Changer l’Europe pour changer le monde
Enfin, ce ne fut pas la moindre contribution de Paul à nos réflexions collectives sur l’Europe que de ne jamais isoler notre vision des transformations nécessaires sur notre continent des profonds changements en cours dans le monde. Au demeurant, changer l’Europe ne prend pleinement son sens que comme contribution positive aux transformations du monde. Dans cet esprit, Paul fut très tôt attentif à l’émergence, dans ce qu’on appelle aujourd’hui le « Sud global », d’initiatives politiques de très grande portée, comme la création des BRICS, puis celle d’institutions financières internationales indépendantes de Washington. Il scrutait avec beaucoup d’intérêt ces innovations structurantes, non sans en pointer les limites à dépasser. Il tirait de ses échanges directs avec ses interlocuteurs de pays comme la Chine ou l’Inde la conviction que des aspirations montantes dans cette partie du monde pouvaient converger avec les nôtres en matière de recherche de voies vers une autre construction de la mondialisation. Ce fut , par exemple, le cas en matière de transformation du système monétaire international. Paul a, très tôt, mesuré la portée qu’avait pour nous la volonté des BRICS de s’émanciper de la domination du dollar. Aussi a-t-il d’emblée inscrit ses propositions pour une autre utilisation de l’euro dans la perspective de la constitution d’une vraie monnaie commune mondiale à partir des Droits de Tirage Spéciaux du FMI -une démarche elle aussi d’une grande actualité, et qui appelle de nouvelles initiatives.
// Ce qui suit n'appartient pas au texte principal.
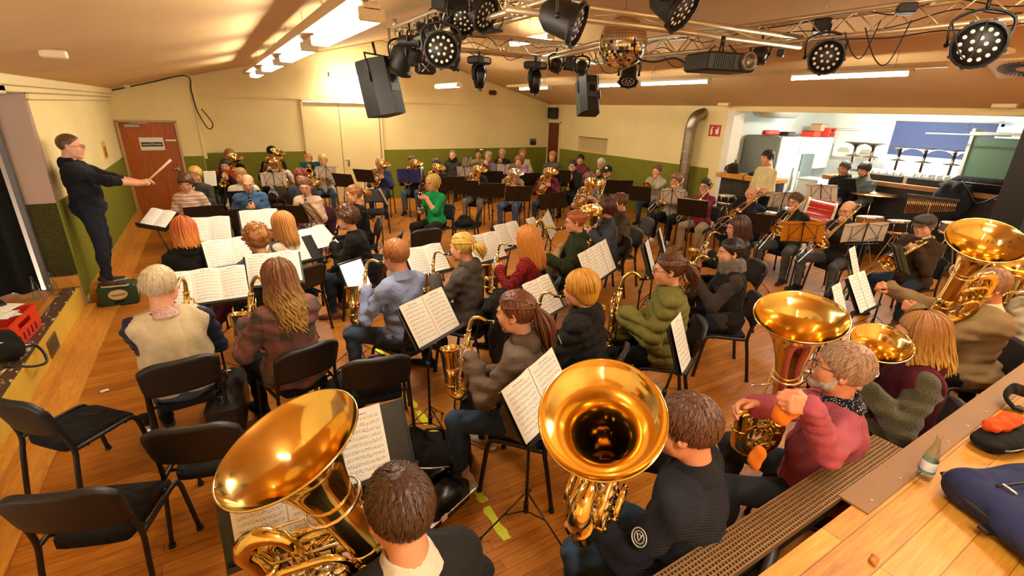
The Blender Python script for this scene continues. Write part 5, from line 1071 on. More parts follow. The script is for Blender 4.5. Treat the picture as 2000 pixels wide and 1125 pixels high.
    P('tealtrombone', 'fair haired man playing trombone behind the teal folder', 602, 312, yaw=160, hr=('short', '9a6838'), top=('sweater', '3a4038', 'plain', None), legs=BK, inst=I('trombone', 'trombone played behind the teal folder', pitch=-16))
    P('blondhorn', 'short haired blond woman playing horn beside the folding door', 631, 314, 'f', yaw=165, hr=('crop', 'c0985c'), top=('sweater', 'c8bca4', 'plain', None), legs=JL, inst=I('horn', 'french horn played by the blond woman before the cream door'))
    P('pinksweater', 'young woman in glasses and pale pink sweater holding a clarinet', 597, 364, 'f', yaw=158, head=(0, 16), hr=('pony', '5a3418'), hl=.16, glasses='1a1410', top=('sweater', 'd0a88c', 'plain', None), legs=('3a4252', 'denim'), inst=I('clarinet', 'clarinet held by the woman in pale pink', pitch=-22))
    P('profile', 'woman with brown ponytail in black seen in profile facing left', 692, 380, 'f', yaw=80, hr=('pony', '8a5a2c'), hl=.14, glasses='1a1410', top=('sweater', '17140f', 'plain', None), legs=BK, inst=I('clarinet', 'clarinet of the woman in black sitting in profile', pitch=-16))
    # ---- middle, low brass
    P('oldeuph', 'bald older man in glasses and blue sweater playing baritone horn', 741, 318, yaw=150, hr=('bald', '9a8a74'), glasses='3a2c20', top=('sweater', '3e4468', 'plain', None), legs=JE, inst=I('euph', 'baritone horn played by the older man in blue sweater'))
    P('floral', 'man in pink patterned shirt and dark jacket behind the blue folder', 805, 316, yaw=148, hr=('short', '4a3424'), sk='c08058', top=('jacket', '231e1c', 'plain', None), collar=('b87a78', 'dots', '6a3038'), legs=('4a5a6c', 'denim'), inst=I('euph', 'baritone horn played behind the blue folder'))
    P('hiddeneuph', 'man in dark sweater hidden behind his horn bell', 852, 322, yaw=146, hr=('short', '3a281c'), top=('sweater', '2a2622', 'plain', None), legs=BK, inst=I('euph', 'baritone horn bell above the green blouse', off=(.05, 0, -.03)))
    P('green', 'blond woman in a bright green blouse playing bassoon', 845, 358, 'f', yaw=118, s=1.05, head=(-10, 6), hr=('bob', 'c88c40'), hl=.06, glasses='5a3c28', top=('tee', '188a48', 'plain', None), legs=('241c18', 'plain'), shoes=('14110f', '1a1714'), inst=I('bassoon', 'dark red bassoon played by the woman in green'))
    P('scarfman', 'bald man with dark scarf sitting against the green wall', 884, 303, yaw=140, hr=('buzz', '6a5a4a'), beard='7a6a58', top=('jacket', '3a342e', 'plain', None), scarf=('1c1a1a', 'plain'), legs=BK)
    P('greytrousers', 'man in dark sweater and grey trousers behind his baritone horn', 930, 328, yaw=138, hr=('short', '4a3424'), top=('sweater', '302c2a', 'plain', None), legs=('6e665c', 'denim'), inst=I('euph', 'baritone horn played by the man in grey trousers'))
    P('beigeboy', 'young man in beige sweater standing trumpet upright on his knee', 935, 301, yaw=140, hr=('short', '2c1c12'), top=('sweater', 'a08a5c', 'plain', None), legs=BK, inst=I('trumpet', 'trumpet held upright by the young man in beige', pitch=84, off=(-.12, .26, -.30), hands=(1,)))
    P('mauveman', 'grey haired man in glasses and mauve shirt playing trumpet', 954, 306, yaw=136, hr=('short', '8a7a68'), glasses='5a4a3c', top=('shirt', '6a5c66', 'plain', None), legs=BK, inst=I('trumpet', 'trumpet played by the man in mauve', pitch=-12))
    P('silvertrumpet', 'grey haired man in black playing trumpet before the green wall', 981, 300, yaw=134, hr=('short', '9a8e80'), glasses='3a3028', top=('sweater', '242020', 'plain', None), legs=BK, inst=I('trumpet', 'trumpet played by the grey haired man in black', pitch=-22))
    P('longlight', 'young woman with long light brown hair at the back wall', 1021, 300, 'f', yaw=132, hr=('long', '8a5c30'), hl=.18, top=('sweater', 'c0ac90', 'plain', None), legs=BK)
    P('lilac', 'woman with brown hair in a lilac pullover', 1014, 316, 'f', yaw=130, hr=('bob', '6a3c1c'), hl=.08, top=('sweater', '9878a0', 'plain', None), legs=BK, inst=I('trumpet', 'trumpet played by the woman in lilac pullover', pitch=-20))
    P('plaid', 'man in brown plaid shirt and jeans behind a silver horn bell', 1001, 334, yaw=134, hr=('short', '4a3424'), top=('shirt', '7a4838', 'check', 'c8b090'), legs=('42526a', 'denim'), inst=I('euphs', 'baritone horn with silver bell played by the man in plaid'))
    P('cornerboy', 'fair haired young man in olive shirt by the corner door', 1079, 306, yaw=128, hr=('crop', '9a6a3c'), top=('shirt', '5a5440', 'plain', None), legs=BK)
    P('maroon', 'man in maroon sweater and dark jeans playing baritone horn', 1069, 332, yaw=132, hr=('short', '2a1a12'), top=('sweater', '6a2436', 'plain', None), legs=('2c3644', 'denim'), inst=I('euph', 'baritone horn played by the man in maroon sweater'))
    P('blackglasses', 'young man in glasses and black hoodie holding trumpet', 1118, 324, yaw=126, hr=('short', '1c1410'), glasses='14100e', top=('hoodie', '221e1e', 'plain', None), hood=('221e1e',), legs=BK, inst=I('trumpet', 'trumpet held low by the young man in black hoodie', pitch=-50))
    P('maroonhood', 'dark haired young man in maroon hooded top at the hatch', 1134, 312, yaw=124, hr=('short', '1c1410'), top=('hoodie', '70303a', 'plain', None), hood=('70303a',), legs=BK)
    P('oldolive', 'white haired man in glasses and olive sweater at the right wall', 1174, 320, yaw=122, hr=('short', 'c0b4a0'), glasses='6a5a48', top=('sweater', '4e4630', 'plain', None), legs=BK, inst=I('trumpet', 'trumpet played by the white haired man', pitch=-30))
    P('trucker', 'bearded man in a black trucker cap and green shirt', 1186, 336, yaw=122, hat=('patch', '17140f'), hr=('short', '2a1a12'), glasses='14100e', beard='3a2418', top=('tee', '5c5a34', 'plain', None), legs=BK, inst=I('trumpet', 'trumpet held by the man in the black cap', pitch=-50))
    P('leopard', 'woman in black and white leopard blouse behind two brass bells', 1150, 352, 'f', yaw=128, hr=('bob', '5a3820'), hl=.06, top=('tee', '1c1816', 'leopard', 'd0c4ac'), legs=BK, inst=I('euph', 'baritone horn played by the woman in leopard print'))
    # ---- trombones on the right
    P('tb1', 'young man with short hair and beige hoodie playing first trombone', 1283, 334, yaw=106, hr=('short', '5a3820'), top=('hoodie', 'b0a48c', 'plain', None), hood=('b0a48c',), legs=('2e3846', 'denim'), inst=I('trombone', 'trombone of the young man in beige hoodie by the stovepipe', pitch=-24))
    P('tb2', 'boy in glasses and grey beige hoodie playing second trombone', 1320, 353, yaw=104, hr=('crop', '6a4424'), glasses='8a6a4c', top=('hoodie', 'a4967e', 'plain', None), hood=('a4967e',), legs=BK, shoes=('d8d0c4', 'e8e2d8'), inst=I('trombone', 'trombone of the boy in glasses', pitch=-24))
    P('tb3', 'dark haired woman in glasses, red patterned shirt and beige trousers playing trombone', 1377, 364, 'f', yaw=104, s=1.05, hr=('bun', '24160e'), glasses='14100e', top=('shirt', '7a2034', 'dots', '541424'), legs=('a08c6c', 'plain'), shoes=('8a5a44', 'd8ccc0'), inst=I('trombone', 'trombone of the woman in red patterned shirt', pitch=-24))
    P('tb4', 'bald man in navy cardigan playing trombone by the drums', 1471, 380, yaw=92, s=1.04, hr=('bald', '6a5844'), top=('sweater', '1d1f2a', 'plain', None), legs=BK, inst=I('trombone', 'trombone of the bald man in navy', pitch=-24))
    P('tb5', 'man in glasses and black pullover with jeans playing trombone', 1553, 394, yaw=92, s=1.05, hr=('short', '4a2e1c'), glasses='6a5038', top=('sweater', '1d1a18', 'plain', None), legs=JG, shoes=('3a2418', '2a1c14'), spread=.22, inst=I('trombone', 'trombone of the man behind the orange folder', pitch=-36))
    P('tb6', 'balding man in dark glasses and charcoal sweater playing bass trombone', 1655, 412, yaw=82, s=1.06, hr=('bald', '5a4a3c'), glasses='14100e', top=('sweater', '2a2420', 'plain', None), legs=JG, spread=.24, inst=I('trombone', 'bass trombone of the man in charcoal sweater', pitch=-36))
    P('flatcap', 'man in brown flat cap and brown cardigan holding trombone', 1806, 442, yaw=80, s=1.05, hat=('flat', '4a4238'), hr=('short', '5a4a3a'), glasses='14100e', top=('coat', '46321f', 'knit', None), collar=('b8a880', 'dots', '7a6a48'), legs=JE, shoes=('4a2a1a', '2c1c14'), spread=.2, inst=I('trombone', 'trombone of the man in flat cap', pitch=-20, off=(0, .05, -.14)))
    # ---- standing by the bar
    P('creamtee', 'young man standing at the bar in an oversized cream t-shirt', 1499, 309, stand=0, yaw=70, s=1.09, fat=1.2, lean=0, hr=('short', '20140e'), sk='d8a078', top=('tee', 'd8c490', 'plain', None), legs=BK, hands={1: (np.array([.10, .22, .98]), (-.8, .5, -.1), (0, -.6, -.8), 'relax'), -1: (np.array([-.12, .22, .98]), (.8, .5, -.1), (0, -.6, -.8), 'relax')})
    P('blackhoodie', 'grey bearded man standing in black hooded top with blue lettering', 1650, 329, stand=0, yaw=78, s=1.0, lean=2, hr=('short', '3a3430'), sk='b87a54', beard='6a6058', top=('hoodie', '171618', 'plain', None), hood=('171618',), legs=BK, head=(0, 14))
    P('denim', 'young man standing in grey denim jacket looking down at percussion', 1688, 332, stand=0, yaw=78, s=1.0, lean=3, hr=('crop', '24160e'), beard='3a2818', top=('jacket', '5a605e', 'denim', None), legs=BK, head=(0, 24), hands={1: (np.array([.16, .3, 1.0]), (-.3, .9, -.2), (0, 0, -1), 'relax'), -1: (np.array([-.16, .3, 1.0]), (.3, .9, -.2), (0, 0, -1), 'relax')})
    # ---- near row along the stage: big horns
    c1, a1 = tilted(562, 866, 1.40, .62, .78, 58)
    P('tuba1', 'man with dark brown hair from behind, black pullover over white collar, with tuba', 781, 996, yaw=4, s=1.10, lean=4, lod=0, hr=('short', '3a2416'), top=('sweater', '242322', 'plain', None), scarf=None, collar=('e0d4bc',), legs=JE, inst=tuba('large brass tuba with wide bell tipped left at lower left', c1, a1, .215, .50, .36, .30, 1, -RGT*.95-UPV*.25, rt=.062, topk=.72, tr=(.048, .018), hands={1: ((.46, 1.46, .84), (-.5, .6, .2), (-.7, .5, 0), 'grip'), -1: ((.12, 1.52, .86), (.4, .6, .1), (.7, .5, .1), 'grip')}))
    c2, a2 = tilted(1175, 812, 1.55, .08, 1.0, 22)
    P('tuba2', 'man with brown hair and navy ribbed sweater behind a tuba bell', 1341, 836, s=1.10, lean=8, fat=1.2, lod=0, hr=('short', '4a2c1a'), glasses='1c1612', sk='c88860', top=('sweater', '24242c', 'knit', None), collar=('1c1b1e',), legs=('34465a', 'denim'), inst=tuba('brass tuba with round bell facing the camera', c2, a2, .205, .50, .27, .20, 1, -UPV-RGT*.3, rt=.055, topk=.5, hands={1: ((1.33, 1.52, .86), (-.6, .6, .1), (-.5, .7, 0), 'grip'), -1: ((1.22, 1.28, .80), (.1, .9, .2), (.8, .4, 0), 'grip')}))
    c3, a3 = tilted(1563, 616, 2.22, -.22, .97, 54)
    P('pink', 'man with grey beard and glasses in dusty pink sweater playing tuba', 1641, 722, s=1.10, lean=4, fat=1.25, lod=0, head=(0, -6), hr=('short', '8a6a50'), glasses='2a2018', beard='9a8a78', sk='d08c64', top=('sweater', 'a04a54', 'plain', None), collar=('1a1820', 'dots', 'd8d0c8'), legs=('2c2c2e', 'denim'), spread=.2, inst=tuba('upright brass tuba of the man in pink, bell facing up', c3, a3, .195, .70, .19, .26, -1, RGT, rt=.046, topk=.95, tr=(.042, .013), hands={1: (atd(1478, 792, 2.34), (-.7, .3, .1), (-.3, -.7, -.4), 'keys'), -1: (atd(1585, 796, 2.02), (-.75, .5, .15), (-.1, .9, -.2), 'grip')}))
    P('blond', 'woman with long blond hair in burgundy vest and olive fleece sleeves playing horn', 1795, 655, 'f', s=1.08, lean=5, lod=0, hr=('long', 'a87034', 'f0bc58'), hl=.22, wave=.006, glasses='2a1c18', top=('jacket', '4c4426', 'fleece', None), vest=('4e1420',), hood=('4e1420',), legs=BK, inst=I('euph', 'tenor horn played by the woman in burgundy vest', yaw=20, off=(0, .05, -.02)))
    c4, a4 = tilted(1925, 468, 3.05, -.55, .83, 52)
    P('beard', 'bearded man in beige ribbed cardigan playing tuba at the right edge', 1931, 560, s=1.08, lean=4, fat=1.15, lod=0, hr=('short', '7a5030'), glasses='c8a078', beard='8a6a4c', sk='c88458', top=('coat', '9a7a50', 'knit', None), collar=('d0bc94',), legs=BK, inst=tuba('tall brass tuba of the man in beige cardigan', c4, a4, .205, .56, .22, .28, 1, RGT, rt=.05, topk=.72, hands={1: ((5.15, 1.72, 1.05), (-.7, .3, .3), (-.6, .5, 0), 'grip'), -1: ((4.92, 1.42, .98), (.1, .9, .2), (.7, .5, 0), 'grip')}))
    c5, a5 = tilted(1992, 518, 4.2, -.35, .93, 60)
    P('whiteshirt', 'person in cream shirt mostly hidden behind the beige cardigan', 2038, 556, s=1.05, lod=1, hr=('short', '5a4434'), top=('shirt', 'd8c49c', 'plain', None), legs=BK, inst=tuba('second brass tuba bell cut by the right edge', c5, a5, .19, .46, .24, .30, -1, RGT, hands={}))
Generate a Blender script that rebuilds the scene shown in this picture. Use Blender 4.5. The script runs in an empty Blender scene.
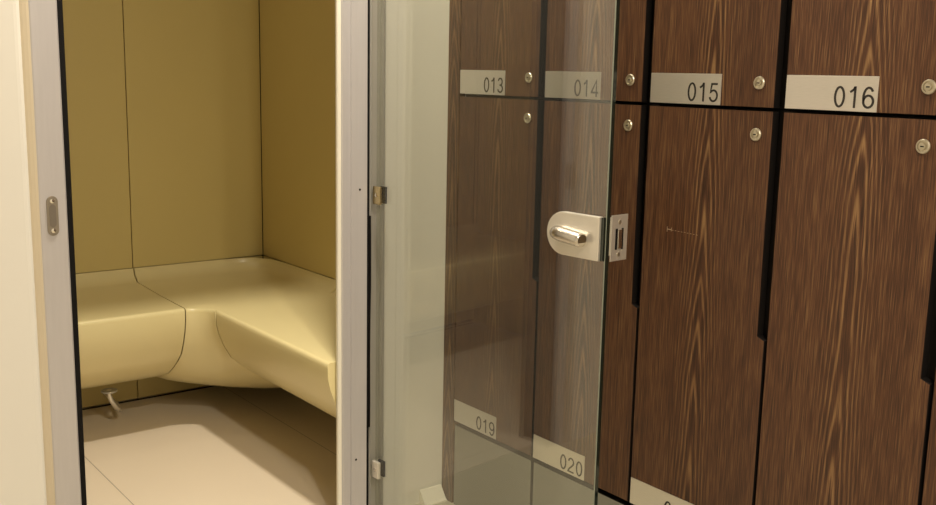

Plus généralement, sa réflexion sur les transformations à opérer dans le monde incluait l’institution de biens communs de l’humanité – je cite Paul – « l’alimentation, l’énergie, la santé, l’eau, l’environnement et l’écologie, la recherche, la culture (…) dégagés de la domination des groupes privés, de tous les hégémonisme et de la domination du marché ». Et surtout, comme dit au début de mon propos, elle renvoyait à une culture et à des valeurs de partage, d’apports transversaux, « à l’opposé de tous les intégrismes ». Une autre civilisation, pour toute l’humanité.